Police received a call that someone was walking along a roadway carrying what looked like a shotgun. When the cops arrived on the scene, the man dropped his weapon and ran away. Turns out he’d been shooting squirrels along the woodline with a BB gun.

A man who had been banned from a housing project told police when he got caught trespassing, “I know I ain’t supposed to be around there, man. I was just trying to get my hair braided.”

Someone tried to shoplift three boneless New York strip steaks by hiding them under his shirt. Grocery store employees became suspicious when they saw a man with a disproportionately muscular-looking torso walking out the door.

Grouchy Neighbor Quote o’ the Week: “Don’t knock on my door, or I will put buckshot in you.”

A 19-year-old girl with a fake ID locked herself in a bar restroom for 20 minutes to puke in the toilet.

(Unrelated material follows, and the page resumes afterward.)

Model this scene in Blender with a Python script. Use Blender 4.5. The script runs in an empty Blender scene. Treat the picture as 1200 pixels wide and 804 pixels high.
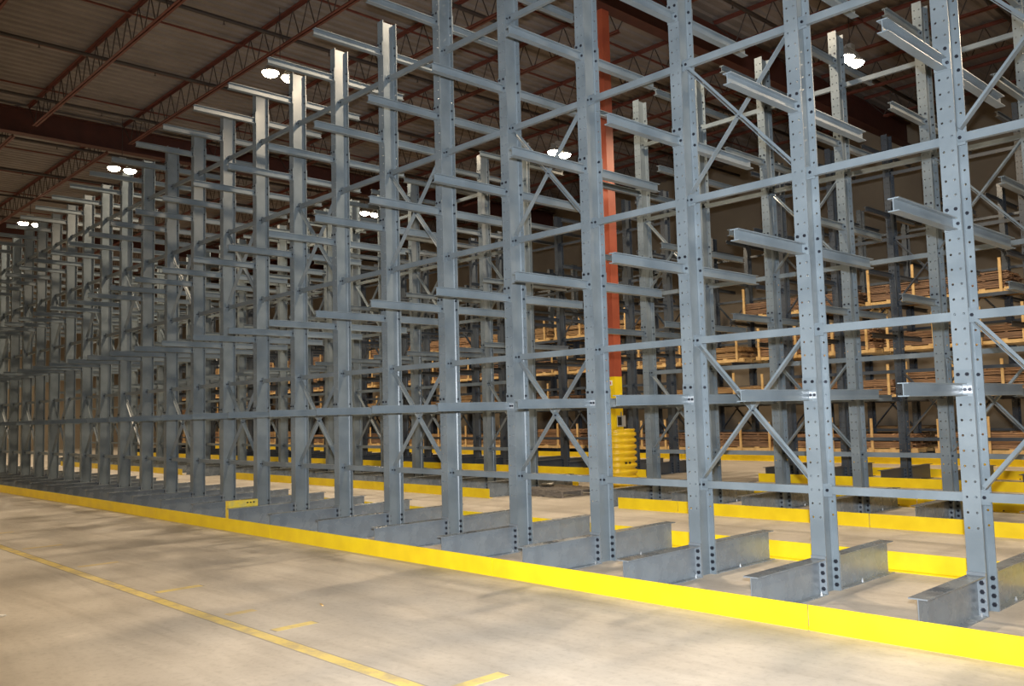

An employee got suspicious and called the cops. When they convinced her to open the door, the truth came gurgling out, and she was arrested for using a fake driver’s license.

Reefer Hiding Place o’ the Week: Under the hood of a car, next to the fuse box.

When a man went into a fast-food pizza restaurant to complain about an employee who had called his wife a bitch, two employees cursed him out, spit in his face, and told him to leave and not come back. As he was leaving, one of the employees called out, “If I didn’t have a family, I’d kick your ass!”

The Blotter is taken from City of Charleston police department reports. We’ve added a cartoon and a little commentary. We’ve added a little humor, too. No one has been found guilty. This is not a court of law.